The container shipping sector is undergoing a massive transformation, with Yang Ming Marine Transport Corp. and Orient Overseas (International) Ltd. (OOIL) leading the charge toward greener, high-capacity fleets. Yang Ming has officially approved the order of six 13,000 TEU class LNG dual-fuel container ships. These vessels are intended to replace aging tonnage in the 4,250–6,500 TEU range, effectively serving as the new backbone for the company’s East-West service routes.

The investment aligns with Yang Ming’s ambitious 2032 roadmap, which targets a total fleet of 124 vessels with a 1.25 million TEU capacity. By incorporating LNG dual-fuel technology, the carrier aims to significantly reduce greenhouse gas emissions, directly supporting its transition toward 'Net Zero' operations. This move follows their previous contract for six methanol dual-fuel-ready vessels, signaling a multi-pronged approach to alternative fuels.
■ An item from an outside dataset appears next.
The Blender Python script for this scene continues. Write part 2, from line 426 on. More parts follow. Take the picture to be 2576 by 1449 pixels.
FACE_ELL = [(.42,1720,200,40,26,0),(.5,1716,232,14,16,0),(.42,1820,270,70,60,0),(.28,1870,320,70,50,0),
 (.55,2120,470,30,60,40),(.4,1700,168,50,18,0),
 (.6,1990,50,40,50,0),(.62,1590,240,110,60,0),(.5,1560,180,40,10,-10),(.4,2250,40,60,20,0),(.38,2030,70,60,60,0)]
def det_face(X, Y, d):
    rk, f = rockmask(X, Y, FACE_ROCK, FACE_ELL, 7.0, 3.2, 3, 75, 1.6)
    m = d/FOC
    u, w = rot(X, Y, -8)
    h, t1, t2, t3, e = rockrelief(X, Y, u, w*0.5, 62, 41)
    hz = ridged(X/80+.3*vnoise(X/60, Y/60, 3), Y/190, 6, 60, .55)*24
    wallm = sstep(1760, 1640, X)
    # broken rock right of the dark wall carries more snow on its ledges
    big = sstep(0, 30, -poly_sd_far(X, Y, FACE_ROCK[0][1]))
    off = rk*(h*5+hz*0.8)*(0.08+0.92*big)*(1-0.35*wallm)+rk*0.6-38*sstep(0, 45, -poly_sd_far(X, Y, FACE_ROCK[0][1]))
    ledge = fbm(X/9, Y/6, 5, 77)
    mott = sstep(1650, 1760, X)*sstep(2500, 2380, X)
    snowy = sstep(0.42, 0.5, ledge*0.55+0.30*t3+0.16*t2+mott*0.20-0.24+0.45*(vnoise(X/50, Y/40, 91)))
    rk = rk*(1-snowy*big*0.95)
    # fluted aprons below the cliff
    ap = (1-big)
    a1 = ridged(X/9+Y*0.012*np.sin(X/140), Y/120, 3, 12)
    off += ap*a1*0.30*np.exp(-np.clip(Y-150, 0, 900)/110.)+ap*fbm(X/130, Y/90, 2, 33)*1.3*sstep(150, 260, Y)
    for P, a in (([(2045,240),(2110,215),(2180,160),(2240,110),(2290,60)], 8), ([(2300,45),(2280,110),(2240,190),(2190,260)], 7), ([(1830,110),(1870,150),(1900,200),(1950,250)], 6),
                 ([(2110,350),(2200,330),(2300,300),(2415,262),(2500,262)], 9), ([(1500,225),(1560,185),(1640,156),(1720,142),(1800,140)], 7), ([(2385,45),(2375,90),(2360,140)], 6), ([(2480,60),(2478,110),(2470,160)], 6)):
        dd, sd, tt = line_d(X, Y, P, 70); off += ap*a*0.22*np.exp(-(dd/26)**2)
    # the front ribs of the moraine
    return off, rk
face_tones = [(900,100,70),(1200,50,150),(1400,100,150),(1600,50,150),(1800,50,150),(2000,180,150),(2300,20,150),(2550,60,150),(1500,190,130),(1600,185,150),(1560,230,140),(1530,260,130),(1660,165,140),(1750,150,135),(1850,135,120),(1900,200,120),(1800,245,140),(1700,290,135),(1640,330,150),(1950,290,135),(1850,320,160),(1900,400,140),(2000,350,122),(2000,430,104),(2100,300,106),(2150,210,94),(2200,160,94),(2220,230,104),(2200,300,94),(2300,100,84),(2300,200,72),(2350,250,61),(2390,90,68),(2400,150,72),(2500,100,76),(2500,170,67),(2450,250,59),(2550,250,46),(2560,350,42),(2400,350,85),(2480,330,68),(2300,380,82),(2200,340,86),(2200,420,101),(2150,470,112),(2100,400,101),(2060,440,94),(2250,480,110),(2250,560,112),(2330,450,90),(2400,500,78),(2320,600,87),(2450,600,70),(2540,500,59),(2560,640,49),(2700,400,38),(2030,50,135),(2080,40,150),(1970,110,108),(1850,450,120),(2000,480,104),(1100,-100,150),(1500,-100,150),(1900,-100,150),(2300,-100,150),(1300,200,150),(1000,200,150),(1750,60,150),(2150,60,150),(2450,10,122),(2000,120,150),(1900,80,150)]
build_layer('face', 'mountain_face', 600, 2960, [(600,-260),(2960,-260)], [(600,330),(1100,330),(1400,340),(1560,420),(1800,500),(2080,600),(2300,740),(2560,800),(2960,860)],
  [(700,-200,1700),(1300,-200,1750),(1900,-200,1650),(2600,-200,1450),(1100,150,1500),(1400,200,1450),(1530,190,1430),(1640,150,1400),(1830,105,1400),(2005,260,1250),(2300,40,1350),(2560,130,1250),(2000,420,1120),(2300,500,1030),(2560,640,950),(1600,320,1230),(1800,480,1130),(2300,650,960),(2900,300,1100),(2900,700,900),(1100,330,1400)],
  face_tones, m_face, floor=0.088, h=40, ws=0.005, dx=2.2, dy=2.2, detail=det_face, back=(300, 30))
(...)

Meanwhile, OOIL reported a strong financial performance for 2025 with $1.51 billion in profit and a robust net cash position of $5 billion. Despite volatile market conditions, including geopolitical disruptions and structural overcapacity, the company continues its aggressive expansion. Having taken delivery of nine 16,828 TEU ships in 2025, OOIL is now expecting the delivery of 24,000 TEU dual-fuel ships in 2026. Furthermore, the company has ordered 14 methanol dual-fuel vessels of 18,500 TEU capacity for delivery between 2028 and 2029.

Both carriers are navigating a complex landscape defined by new EU emissions regulations and shifting global trade patterns. OOIL, in particular, emphasized the importance of its dual-brand strategy with COSCO Shipping Lines, which has allowed for improved cost optimization and risk diversification. The company is also accelerating its digital transformation to better compete in an era of supply chain verticalization.

These fleet investments reflect a broader industry consensus: long-term competitiveness in 2026 and beyond is inextricably linked to low-carbon technology. As carriers face pressure from rising operating costs and the need for greater resilience, the deployment of large-scale, dual-fuel vessels has moved from a voluntary sustainability initiative to a core strategic necessity.

Market observers note that while these investments ensure compliance with upcoming regulatory frameworks, they also present a challenge in managing the transition period. As new, highly efficient tonnage enters the market, the pressure on older, less efficient vessels—particularly those that cannot be retrofitted—will likely increase, potentially accelerating the pace of scrapping and fleet renewal across the global container shipping industry.